Left of centre, Shoal Lake is darkening, and it looks as if the north shore is open.

In the  south, Buffalo Bay and Muskeg Bay, at the bottom left, are opening up. The north part of the Sabaskong seems to have cleared, possibly due to ice shifting south. Close to the bottom of the picture, the Rainy River is flowing into a huge area of open water on the Big Traverse.

We were warmer than expected today, and although the temperature remained lower than normal for this time of year, the wind worked hard to make up for it. If that continues, large areas of the lake could be open for boating by the time the weekend’s over. Sunday’s supposed to be cooler, but still windy; Monday cool and merely breezy.

 

 

April 27, 2019: Satellite Saturday

We’ve had some cloud cover this week, but skies cleared for today’s pass by NASA’s Terra satellite.

Need some help getting oriented? See the FAQ page for a similar photo with some key locations labelled. Or try this Google Maps link.

Here’s the MODIS camera image in false colour, which makes it easier to distinguish water from land. Strong ice is pale blue, thinning ice is darker, and open water is almost black.

You can click on these pictures to see them full-screen, but the full size of these cropped images are only 800×800 pixels: a square kilometer is imaged as just four pixels.

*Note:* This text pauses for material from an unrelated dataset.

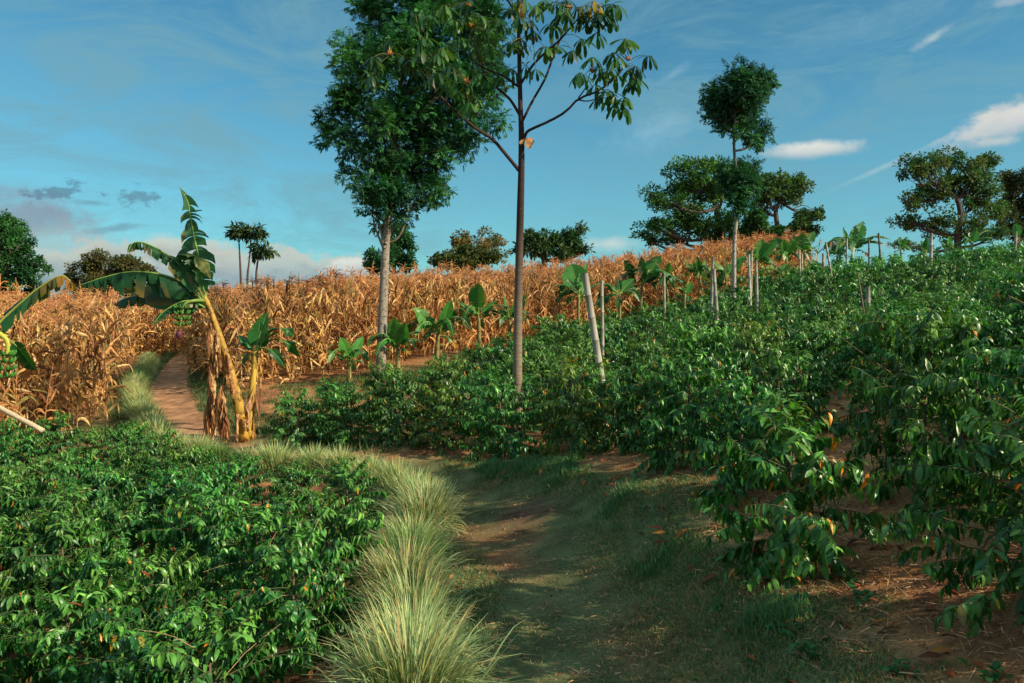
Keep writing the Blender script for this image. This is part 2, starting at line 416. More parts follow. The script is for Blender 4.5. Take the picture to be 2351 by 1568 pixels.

Several areas are showing more open water lately. At the south end of the lake, the Rainy River is opening things up, although the ice on Big Traverse still appears quite solid.

It looks like ice is letting go on Sabaskong Bay all the way from Morson to Nestor Falls!

Also, there’s lots of newly open water between the Northwest Angle and Big Narrows. This conforms with Matthew Render’s picture from yesterday.

Here’s the exact same image in natural colour. The ice stands out well, but both land and water look dark, making them much harder to tell apart.

If you’re visiting Ice Patrol from far away, it might surprise you to hear that although the sun is shining, it’s only 7ºC as I write this at 3:00 in the afternoon. Last night’s low was -2ºC. There are a few more days of below-normal temperatures in the forecast, but with open water expanding from isolated patches to large expanses, the wind will be able to smash some ice.

If you’d like to see how things have changed over the last week, here’s a link to Satellite Saturday from one week ago.

ERRATUM: yesterday’s post featuring pictures from Matthew Render was incorrectly dated April 25, 2019. The correct date was April 26th, and the post has been amended. If you are still seeing the wrong date, try hitting refresh on your browser.

Update: the MODIS images from Aqua satellite came online a few hours later. Here’s the sister picture to the one at the top of this post.

It’s the same of course, except for a few more clouds.

 

April 13, 2019: Satellite Saturday

On Friday we came home during a spell of poor weather, and although we caught glimpses of the lake between the clouds and flurries, trying to take photographs would have been pointless.

But today the weather cleared right up in time for the Aqua and Terra satellites to get fairly good pictures.

The left half of the picture is blurred, (different satellite pass, I’m guessing) but still good enough to see the large features. I’ve circled three of interest:

The large red ellipse at the top includes not only the southern portions of the Winnipeg River, but also, at the bottom of the ring, a recently enlarged area of water around Channel Island or perhaps The Tangle.

The middle ring is Big Narrows, and it looks like there may have been some expansion of the open water there.

The ring at the bottom shows water pushing into Lake of the Woods from the mouth of the Rainy River. That’s new. It first showed up a few days ago.

Here’s a photograph from a week ago, for comparison.

There’s more good news. We might finally have reached the point where we spend more time above freezing than below. The next few days look promising, with forecast highs of 5º to 8ºC and overnight lows of 0º to -3ºC.

For almost a month now, weather forecasts have been saying warmer weather is just a week away. It still says that, and to be clear, they’re not talking about above normal temperatures. But it looks as if we might see a gradual improvement towards seasonal norms. That would be daytime highs of 10ºC, and overnight lows of about -1ºC. Let’s hope it doesn’t slip away this time.